Entertainment Mollywood 11 Dec 2016 The circuit: It&rsqu ...

The circuit: It’s first here and then to Cannes and Berlin

DECCAN CHRONICLE. | R AYYAPAN
Published Dec 11, 2016, 2:19 am IST
Updated Dec 11, 2016, 3:09 am IST
The International Film Festival of Kerala focuses on movies from the poorer nations. And it has discovered some true gems.
When the IFFK competition section began in 1999, independent cinema was dominated by the Europeans. But there was a whole lot of amazing stuff that was happening in the poorer parts of the world.
 When the IFFK competition section began in 1999, independent cinema was dominated by the Europeans. But there was a whole lot of amazing stuff that was happening in the poorer parts of the world.

Free-to-read Wikipedia can be very unkind. There is not a single mention of the International Film Festival of Kerala (IFFK) in the pages devoted to two of the most celebrated modern masters: Asghar Farhadi of Iran (pictured) and Mahamat Saleh Haroun of Chad. Both are reigning A-listers, auteurs to look out for at the European film festival circuit. They both have won big at Cannes, Venice and Berlin. But both had their first big triumphs at the IFFK.
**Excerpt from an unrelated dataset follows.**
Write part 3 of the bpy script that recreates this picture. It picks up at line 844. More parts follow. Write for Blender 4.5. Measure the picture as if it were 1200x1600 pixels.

In 2006, when Farhadi’s name had not yet sailed East from Iran, IFFK had included his third feature, Fireworks Wednesday, in its competition section. The film won Farhadi the ‘Rajatha Chakoram’ (Silver Pheasant) for best direction. His international breakthrough came only three years later, when About Elly won him the Silver Bear for best direction at Berlin 2009. And then, with A Separation, it became a seemingly unending conquest — Cannes, Golden Globes, the Oscars, Venice, Berlin, Brisbane. Haroun had his first feature Bye Bye Africa, included in IFFK competition in 1999. The film was celebrated at IFFK but did not win. In 2002, when he continued to be unknown even in his landlocked north African country, his second film, Abouna (Our Father), was picked for the IFFK and Haroun walked away with the ‘Suvarna Chakoram’ (Golden Pheasant) for the best film. Venice and Cannes discovered him much later.

 

Farhadi and Haroun would have made it big without IFFK — theirs is the kind of incandescence that can never be missed. But the fact that they were recognised by IFFK long before the world took notice speaks something about this film festival’s unique culture. “Our strategy for selection of films for the competition category is founded on the very political philosophy of Kerala,” says Bina Paul, the longest-serving artistic director of IFFK. The philosophy she’s alluding to, in simple terms, means the fight for the underprivileged.

“When the IFFK competition section began in 1999, all distribution channels were controlled by Hollywood. And independent cinema was dominated by the Europeans. But there was a whole lot of amazing stuff that was happening in the poorer parts of the world, in Latin America, Africa, Asia,” she adds. IFFK took up cudgels on their behalf. Its competition section, it was then decided, will feature only third-world films. It was a Marxist government in power at the time, in 1999, but the Congress governments that came later did nothing to tamper with the festival’s combative instinct. Therefore, the selection into the IFFK competition is also a function of politics.

“Last year, for instance, a competent Israeli film by a debut filmmaker was rejected because of the ferocious anti-Palestine sentiment it had demonstrated,” a member who was part of the jury at IFFK reveals. The festival’s curators have always demonstrated the monkish detachment of a talent scout. “Ours is a competition for discovery, both of talents and countries,” says Ms Paul. Big names are not invited and most of the winners over the years have been generally obscure. For instance, the Mexican filmmaker Enrique Rivero, whose debut film Parque Via won in 2008, did not have a Wikipedia page until he made his much-celebrated third feature Pozoamargo — a full six years later.